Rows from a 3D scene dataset
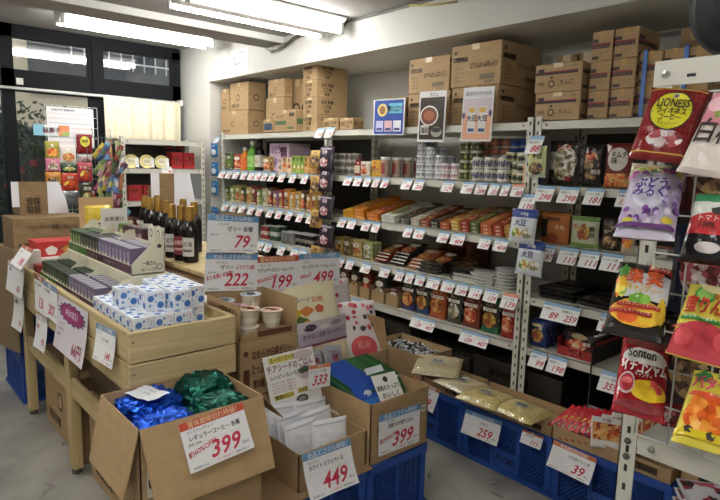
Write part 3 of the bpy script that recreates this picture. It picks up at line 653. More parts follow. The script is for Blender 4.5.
# --- middle bay, curry boxes (shelf 3)
def flatbox(w, d, h, top, side, txt, food, tc='f4ead0'):
    m = M(); m.bbox(-w/2, w/2, 0, d, 0, h, side, .001)
    mp = lambda x, y, l: (x, y, h+l)
    m.rect(-w*.48, w*.48, d*.02, d*.98, top, mp=mp); m.disc(0, d*.36, w*.4, d*.24, FOOD[food], mp=mp, lift=.001); m.text(txt, 0, d*.68, d*.16, tc, mp=mp, lift=.0014, align='c', maxw=w*.85)
    m.rect(-w*.46, w*.46, h*.15, h*.85, top, mp=lambda x, z, l: (x, -l, z)); m.text(txt, 0, h*.25, h*.5, tc, mp=lambda x, z, l: (x, -l-.0004, z), align='c', maxw=w*.8)
    return m
z = TIER[2]; x = onY(338, 212, YS+.05).x
def fb(x, w, d, h, args, n, label, group, tilt=.16, slide=0, z=TIER[2], Y=YS+.04, name='curry_box', cat='boxed food'):
    me = flatbox(w, d, h, *args).mesh(name)
    for i in range(n):
        obj(name, me, label=label, cat=cat, group=group, loc=(x+w/2, Y-i*h*.25, z+.002+i*(h+.0008)*.97), rz=random.uniform(-.03, .03)-.06, rx=.25)
fb(-3.14, .115, .33, .022, ('dca62c', 'd09a28', 'カレー', 'pasta', '7a2a14'), 2, 'yellow boxed curry lying flat at the left of the third shelf', 'yellow curry boxes')
fb(-3.02, .115, .34, .022, ('d98a24', 'c97a1c', '中辛カレー', 'meat', 'f4ead0'), 3, 'orange boxed curry lying flat beside the yellow ones', 'orange curry boxes')
fb(-2.89, .12, .34, .022, ('c9762a', 'b8661c', 'ビーフ', 'red', 'f4ead0'), 2, 'dark orange boxed curry next to the white and green packs', 'dark orange curry boxes')
fb(-2.75, .13, .34, .02, ('d9dcd0', 'c9ccc0', 'グリーン', 'green', '2a5a3a'), 2, 'white and green boxed curry lying flat in the middle bay', 'white and green curry boxes')
cols = [('4a4a44', '3a3a36', '黒カレー', 'dark'), ('b9b4a4', 'a9a494', '白粥', 'white'), ('8a4a2c', '7a3a20', '牛すじ', 'meat'), ('3c3a34', '2c2a26', '炭火焼', 'dark'), ('a9582c', '98481c', '牛丼', 'red'), ('c9a24a', 'b9923a', '親子丼', 'pasta'), ('94301f', '842010', '激辛', 'red'), ('5a6a3a', '4a5a2c', '野菜', 'green'), ('c2683a', 'b2582c', '豚丼', 'kimchi'), ('a03a24', '90301c', '麻婆', 'red'), ('b88a3a', 'a87a2c', '親子', 'pasta')]
x = -2.58
nm = ['black', 'white porridge', 'brown beef', 'charcoal grey', 'red brown', 'mustard', 'deep red', 'olive green', 'salmon orange', 'dark red', 'amber']
for i, c in enumerate(cols):
    w_ = [.1, .08, .08, .075, .085, .07, .07, .07, .08, .07, .075][i]
    if i < 8: w_ *= .95
    # standing on their long edge, leaning over like files
    m0 = flatbox(w_*.98, .32, .02, c[0], c[1], c[2], c[3]).mesh('curry_box')
    for k in range(2 if i < 5 else 3):
        obj('curry_box', m0, label='%s boxed meal propped at a slant on the third shelf' % nm[i], cat='boxed food', group='%s boxed meals' % nm[i], loc=(x+w_/2, YS+.04-k*.005, TIER[2]+.002+k*.0203), rz=random.uniform(-.05, .03)-.05, rx=.25+random.uniform(-.03, .03))
    x += w_+.004
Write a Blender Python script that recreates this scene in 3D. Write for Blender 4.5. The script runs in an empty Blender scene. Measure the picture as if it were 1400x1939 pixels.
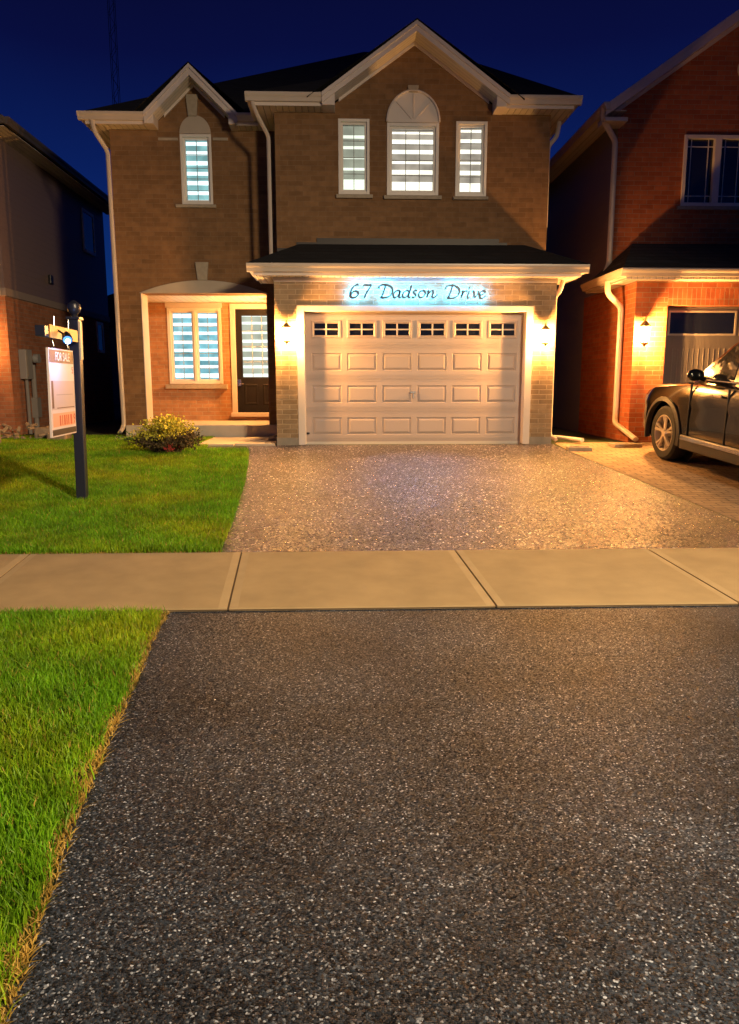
import bpy, math, random
import numpy as np
from mathutils import Vector, Matrix
random.seed(7); rng = np.random.default_rng(7)
scene = bpy.context.scene
COL = scene.collection
R = math.radians

# ------------------------------------------------------------------ camera
EYE = 1.6
F, PITCH, YAW, ROLL = 1433.4, .16965, .03614, .00095
cy_, sy_, cp_, sp_ = math.cos(YAW), math.sin(YAW), math.cos(PITCH), math.sin(PITCH)
fw = Vector((sy_*cp_, cy_*cp_, -sp_)); rt = Vector((cy_, -sy_, 0)); dn = fw.cross(rt)
r2 = rt*math.cos(ROLL)+dn*math.sin(ROLL); d2 = dn*math.cos(ROLL)-rt*math.sin(ROLL)
cam_d = bpy.data.cameras.new('camera'); cam = bpy.data.objects.new('camera', cam_d); COL.objects.link(cam)
cam.matrix_world = Matrix(((r2.x, -d2.x, -fw.x, 0), (r2.y, -d2.y, -fw.y, 0), (r2.z, -d2.z, -fw.z, EYE), (0, 0, 0, 1)))
cam_d.sensor_fit = 'VERTICAL'; cam_d.sensor_height = 36; cam_d.lens = 36*F/1939
cam_d.clip_start = .05; cam_d.clip_end = 3000
scene.camera = cam

# ------------------------------------------------------------------ night sky
world = bpy.data.worlds.new('World'); scene.world = world; world.use_nodes = True
nt = world.node_tree; nt.nodes.clear()
wo = nt.nodes.new('ShaderNodeOutputWorld'); bg = nt.nodes.new('ShaderNodeBackground')
tc = nt.nodes.new('ShaderNodeTexCoord'); sx = nt.nodes.new('ShaderNodeSeparateXYZ'); cr = nt.nodes.new('ShaderNodeValToRGB')
nz = nt.nodes.new('ShaderNodeTexNoise'); nz.inputs['Scale'].default_value = 2.2; nz.inputs['Detail'].default_value = 3
ma = nt.nodes.new('ShaderNodeMath'); ma.operation = 'MULTIPLY_ADD'; ma.inputs[1].default_value = .10
nt.links.new(tc.outputs['Generated'], sx.inputs[0]); nt.links.new(tc.outputs['Generated'], nz.inputs['Vector'])
nt.links.new(nz.outputs[0], ma.inputs[0]); nt.links.new(sx.outputs['Z'], ma.inputs[2])
nt.links.new(ma.outputs[0], cr.inputs[0]); nt.links.new(cr.outputs[0], bg.inputs[0]); nt.links.new(bg.outputs[0], wo.inputs[0])
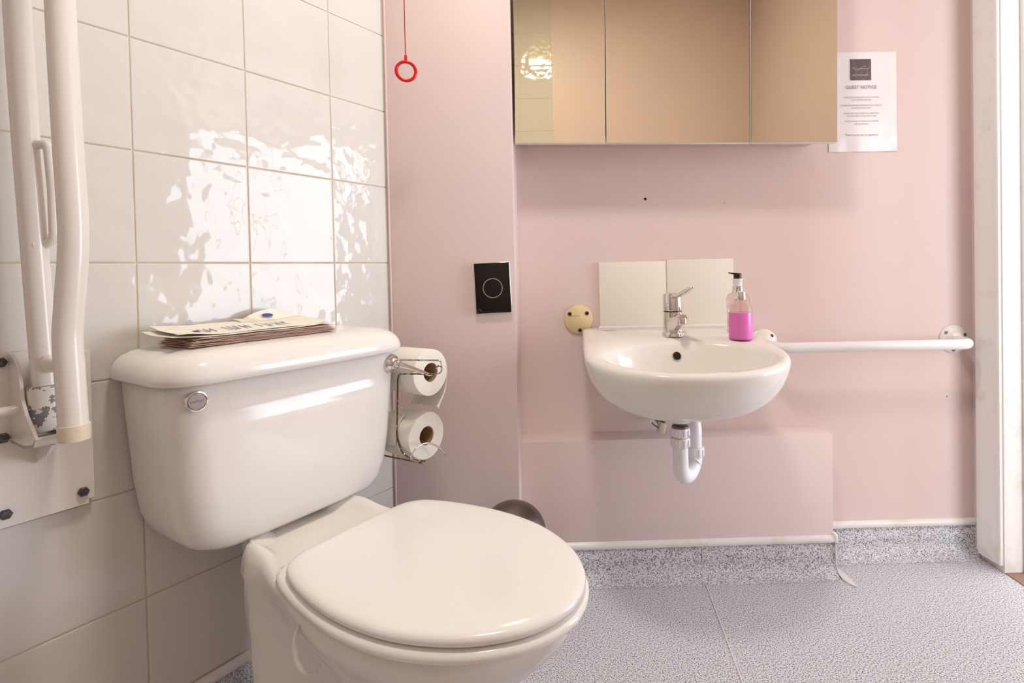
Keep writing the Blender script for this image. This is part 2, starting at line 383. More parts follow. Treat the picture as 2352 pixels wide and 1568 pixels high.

_Goal_
Return every line of the records exactly as given, pictures excluded.

_Reply to the task_
Write part 3 of the bpy script that recreates this picture. It picks up at line 653. More parts follow. The script is for Blender 4.5.
# --- middle bay, curry boxes (shelf 3)
def flatbox(w, d, h, top, side, txt, food, tc='f4ead0'):
    m = M(); m.bbox(-w/2, w/2, 0, d, 0, h, side, .001)
    mp = lambda x, y, l: (x, y, h+l)
    m.rect(-w*.48, w*.48, d*.02, d*.98, top, mp=mp); m.disc(0, d*.36, w*.4, d*.24, FOOD[food], mp=mp, lift=.001); m.text(txt, 0, d*.68, d*.16, tc, mp=mp, lift=.0014, align='c', maxw=w*.85)
    m.rect(-w*.46, w*.46, h*.15, h*.85, top, mp=lambda x, z, l: (x, -l, z)); m.text(txt, 0, h*.25, h*.5, tc, mp=lambda x, z, l: (x, -l-.0004, z), align='c', maxw=w*.8)
    return m
z = TIER[2]; x = onY(338, 212, YS+.05).x
def fb(x, w, d, h, args, n, label, group, tilt=.16, slide=0, z=TIER[2], Y=YS+.04, name='curry_box', cat='boxed food'):
    me = flatbox(w, d, h, *args).mesh(name)
    for i in range(n):
        obj(name, me, label=label, cat=cat, group=group, loc=(x+w/2, Y-i*h*.25, z+.002+i*(h+.0008)*.97), rz=random.uniform(-.03, .03)-.06, rx=.25)
fb(-3.14, .115, .33, .022, ('dca62c', 'd09a28', 'カレー', 'pasta', '7a2a14'), 2, 'yellow boxed curry lying flat at the left of the third shelf', 'yellow curry boxes')
fb(-3.02, .115, .34, .022, ('d98a24', 'c97a1c', '中辛カレー', 'meat', 'f4ead0'), 3, 'orange boxed curry lying flat beside the yellow ones', 'orange curry boxes')
fb(-2.89, .12, .34, .022, ('c9762a', 'b8661c', 'ビーフ', 'red', 'f4ead0'), 2, 'dark orange boxed curry next to the white and green packs', 'dark orange curry boxes')
fb(-2.75, .13, .34, .02, ('d9dcd0', 'c9ccc0', 'グリーン', 'green', '2a5a3a'), 2, 'white and green boxed curry lying flat in the middle bay', 'white and green curry boxes')
cols = [('4a4a44', '3a3a36', '黒カレー', 'dark'), ('b9b4a4', 'a9a494', '白粥', 'white'), ('8a4a2c', '7a3a20', '牛すじ', 'meat'), ('3c3a34', '2c2a26', '炭火焼', 'dark'), ('a9582c', '98481c', '牛丼', 'red'), ('c9a24a', 'b9923a', '親子丼', 'pasta'), ('94301f', '842010', '激辛', 'red'), ('5a6a3a', '4a5a2c', '野菜', 'green'), ('c2683a', 'b2582c', '豚丼', 'kimchi'), ('a03a24', '90301c', '麻婆', 'red'), ('b88a3a', 'a87a2c', '親子', 'pasta')]
x = -2.58
nm = ['black', 'white porridge', 'brown beef', 'charcoal grey', 'red brown', 'mustard', 'deep red', 'olive green', 'salmon orange', 'dark red', 'amber']
for i, c in enumerate(cols):
    w_ = [.1, .08, .08, .075, .085, .07, .07, .07, .08, .07, .075][i]
    if i < 8: w_ *= .95
    # standing on their long edge, leaning over like files
    m0 = flatbox(w_*.98, .32, .02, c[0], c[1], c[2], c[3]).mesh('curry_box')
    for k in range(2 if i < 5 else 3):
        obj('curry_box', m0, label='%s boxed meal propped at a slant on the third shelf' % nm[i], cat='boxed food', group='%s boxed meals' % nm[i], loc=(x+w_/2, YS+.04-k*.005, TIER[2]+.002+k*.0203), rz=random.uniform(-.05, .03)-.05, rx=.25+random.uniform(-.03, .03))
    x += w_+.004
Write a Blender Python script that recreates this scene in 3D. Write for Blender 4.5. The script runs in an empty Blender scene. Measure the picture as if it were 1400x1939 pixels.
import bpy, math, random
import numpy as np
from mathutils import Vector, Matrix
random.seed(7); rng = np.random.default_rng(7)
scene = bpy.context.scene
COL = scene.collection
R = math.radians

# ------------------------------------------------------------------ camera
EYE = 1.6
F, PITCH, YAW, ROLL = 1433.4, .16965, .03614, .00095
cy_, sy_, cp_, sp_ = math.cos(YAW), math.sin(YAW), math.cos(PITCH), math.sin(PITCH)
fw = Vector((sy_*cp_, cy_*cp_, -sp_)); rt = Vector((cy_, -sy_, 0)); dn = fw.cross(rt)
r2 = rt*math.cos(ROLL)+dn*math.sin(ROLL); d2 = dn*math.cos(ROLL)-rt*math.sin(ROLL)
cam_d = bpy.data.cameras.new('camera'); cam = bpy.data.objects.new('camera', cam_d); COL.objects.link(cam)
cam.matrix_world = Matrix(((r2.x, -d2.x, -fw.x, 0), (r2.y, -d2.y, -fw.y, 0), (r2.z, -d2.z, -fw.z, EYE), (0, 0, 0, 1)))
cam_d.sensor_fit = 'VERTICAL'; cam_d.sensor_height = 36; cam_d.lens = 36*F/1939
cam_d.clip_start = .05; cam_d.clip_end = 3000
scene.camera = cam

# ------------------------------------------------------------------ night sky
world = bpy.data.worlds.new('World'); scene.world = world; world.use_nodes = True
nt = world.node_tree; nt.nodes.clear()
wo = nt.nodes.new('ShaderNodeOutputWorld'); bg = nt.nodes.new('ShaderNodeBackground')
tc = nt.nodes.new('ShaderNodeTexCoord'); sx = nt.nodes.new('ShaderNodeSeparateXYZ'); cr = nt.nodes.new('ShaderNodeValToRGB')
nz = nt.nodes.new('ShaderNodeTexNoise'); nz.inputs['Scale'].default_value = 2.2; nz.inputs['Detail'].default_value = 3
ma = nt.nodes.new('ShaderNodeMath'); ma.operation = 'MULTIPLY_ADD'; ma.inputs[1].default_value = .10
nt.links.new(tc.outputs['Generated'], sx.inputs[0]); nt.links.new(tc.outputs['Generated'], nz.inputs['Vector'])
nt.links.new(nz.outputs[0], ma.inputs[0]); nt.links.new(sx.outputs['Z'], ma.inputs[2])
nt.links.new(ma.outputs[0], cr.inputs[0]); nt.links.new(cr.outputs[0], bg.inputs[0]); nt.links.new(bg.outputs[0], wo.inputs[0])
Keep writing the Blender script for this image. This is part 2, starting at line 383. More parts follow. Treat the picture as 2352 pixels wide and 1568 pixels high.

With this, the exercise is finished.